Without a phone, I felt so alone in the world, which was at once freeing and terrifying. On one hand, I didn’t have the burden of always being connected and, thus, always being one email or text away from a problem at work or home. On the other, I was adrift and unfindable. I had no way to tell anyone where I was. If I didn’t know where I was, I had no maps app to consult, I had to ask for directions like some sort of tourist (which, in New York City, is akin to telling someone you have leprosy).

It manifested itself in many small ways, too. If I couldn’t find a cab (which happens in Queens), I couldn’t just bring up my Uber app to have a car come save me. I didn’t know when trains were due to arrive, so I was often late. I couldn’t text my husband to tell him to pick up kitty litter. I couldn’t check my work email between meetings. I couldn’t take conference calls on the way to the office anymore. I couldn’t multitask. I couldn’t check sports scores or see what was happening in the world outside my immediate space. And the most odd experience: I was often the only person at a restaurant, on a subway car, in a meeting or airline terminal that was actually looking at other people, which made me feel like a creep.

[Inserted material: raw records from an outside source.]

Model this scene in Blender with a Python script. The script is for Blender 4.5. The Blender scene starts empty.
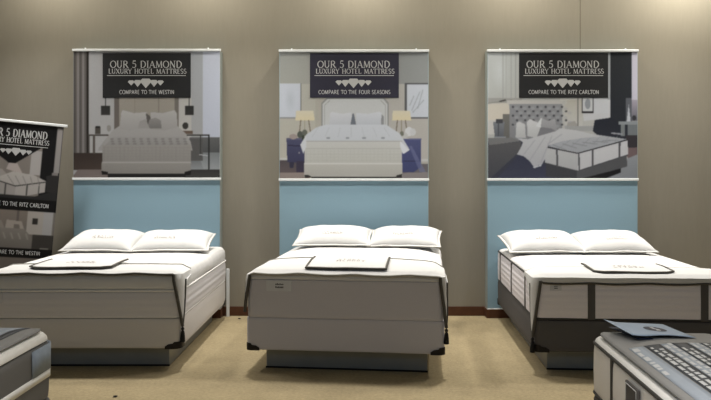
import bpy, bmesh, math, random
import numpy as np
from mathutils import Vector, Matrix, noise

random.seed(7)
C = bpy.context.scene.collection
F = 708.0            # focal length in pixels of the 711-wide frame
CX, HY, CAMZ = 355.5, 172.0, 1.54
PANEL_Y, WALL_Y = 7.46, 7.59
R = math.radians

def PX(px, Y): return (px - CX) * Y / F
def PZ(py, Y): return CAMZ - (py - HY) * Y / F

# ------------------------------------------------------------------ objects
def tag(o, label=None, cat=None, group=None, kind=None):
    if label: o['label'] = label
    if cat: o['category'] = cat
    if group: o['group'] = group
    if kind: o['kind'] = kind
    return o

def thing(name, label, cat, loc=(0, 0, 0), rotz=0.0, group=None, rot=None):
    o = bpy.data.objects.new(name, None)
    C.objects.link(o)
    o.empty_display_size = 0.1
    o.location = loc
    o.rotation_euler = rot if rot else (0, 0, rotz)
    return tag(o, label, cat, group)

def obj(name, bm, mat, parent=None, smooth=True, bevel=0.0, label=None):
    me = bpy.data.meshes.new(name)
    bm.normal_update()
    bm.to_mesh(me)
    bm.free()
    o = bpy.data.objects.new(name, me)
    C.objects.link(o)
    if mat: me.materials.append(mat)
    if smooth:
        for p in me.polygons: p.use_smooth = True
        try: me.set_sharp_from_angle(angle=R(40))
        except Exception: pass
    if bevel:
        m = o.modifiers.new('bevel', 'BEVEL')
        m.width = bevel; m.segments = 3; m.limit_method = 'ANGLE'; m.angle_limit = R(40)
    if parent: o.parent = parent
    if label: o['label'] = label
    return o

def clone(root, loc=None, label=None):
    r = root.copy(); C.objects.link(r)
    if loc is not None: r.location = loc
    if label: r['label'] = label
    for ch in list(root.children):
        c = ch.copy(); C.objects.link(c); c.parent = r
        for g in list(ch.children):
            d = g.copy(); C.objects.link(d); d.parent = c
    return r

def add_box(bm, x0, x1, y0, y1, z0, z1):
    vs = [bm.verts.new((x, y, z)) for z in (z0, z1) for y in (y0, y1) for x in (x0, x1)]
    for f in ((0, 2, 3, 1), (4, 5, 7, 6), (0, 1, 5, 4), (2, 6, 7, 3), (0, 4, 6, 2), (1, 3, 7, 5)):
        bm.faces.new([vs[i] for i in f])

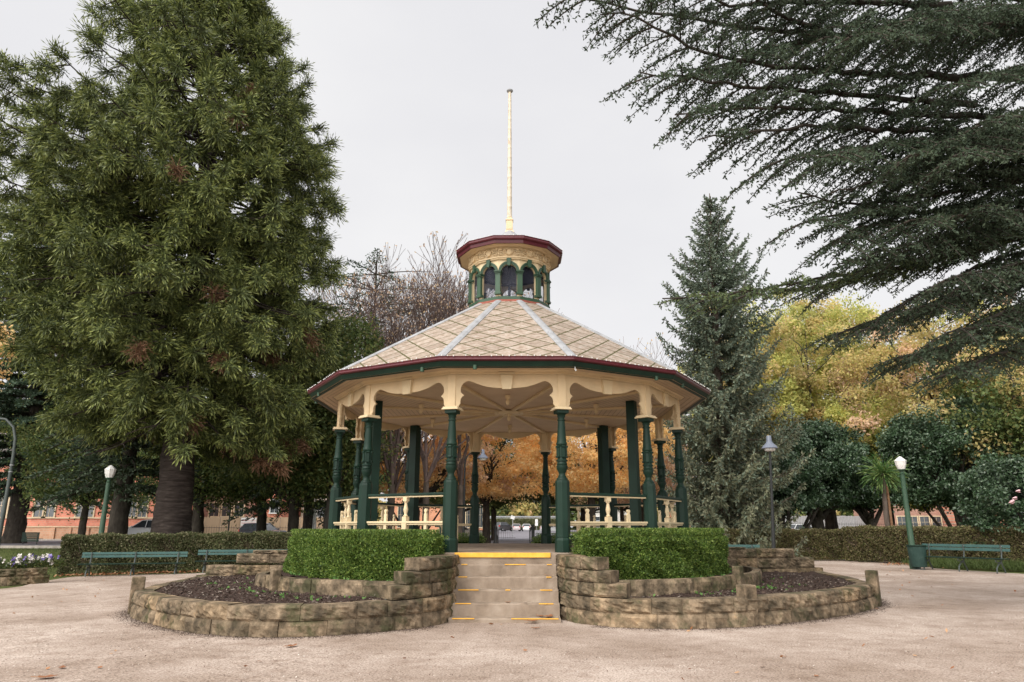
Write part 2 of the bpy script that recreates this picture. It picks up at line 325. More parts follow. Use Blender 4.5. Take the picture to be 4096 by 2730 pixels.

It was a lot of “first world problems”, to be sure, but three weeks without a digital tie to the rest of my world forced me to become a bit more resourceful. I had to change some habits and, in doing so, had to confront some uncomfortable truths about the life I was living.

A few lessons learned from the Great Disconnection

1. It isn’t a good idea to be overly reliant on maps apps. Once upon a time, I was a Girl Scout. I could read maps and had a decent sense of direction. As an adult, I run out the door never even bothering to check addresses or to learn the basics of navigating the city where I live. At the very least, I know I should be aware of the address I’m going to and have enough working knowledge of the city grid to get close without getting lost.

2. Leave early to be on time. I am bad about timeliness all of the time, but it was especially bad without calendar reminders, directions and train schedules. I need to leave earlier – I know this. We all know this. We should be better.

3. Don’t be afraid to ask for information. I realized I often use my phone in circumstances where it would have been easier to just talk to a human in real life for information. When did I become so anti-social?

4. Stop checking in, because it is dumb. I’ve been a habitual user of Foursquare since its inception. Between the introduction of Swarm and this phone drought, I’m finally over it. It turns out, it really isn’t much of a value add to my or anyone else’s life to know where I am.

5. Push alerts are not actually necessary, in most cases. Facebook messages about friends spamming me with events in faraway cities, headlines of news in other places, “your friends are talking about X on Twitter” alerts… I don’t actually need to know that stuff when I’m not on the phone. Unless that headline is “Giant fireball headed for New York”, chances are, it isn’t so bad to not know immediately.

6. Get over yourself. It turns out, in my weeks without updating Facebook, Twitter and Instagram so often, nobody seemed to miss me and my witty outlook on the world. Most of my friends will be surprised to learn I was ever gone.

7. Pay more attention to others when they are actually there, in person, with you. I know, I shouldn’t have had to learn this lesson, but when all of your friends (and your spouse) are always-connected journalists, it is easy to forget a time when we weren’t all keeping one eye on the phone. It is never more obvious when you have no phone in a room full of people – or even just the one you’re trying to spend time with – who aren’t looking up. Look up.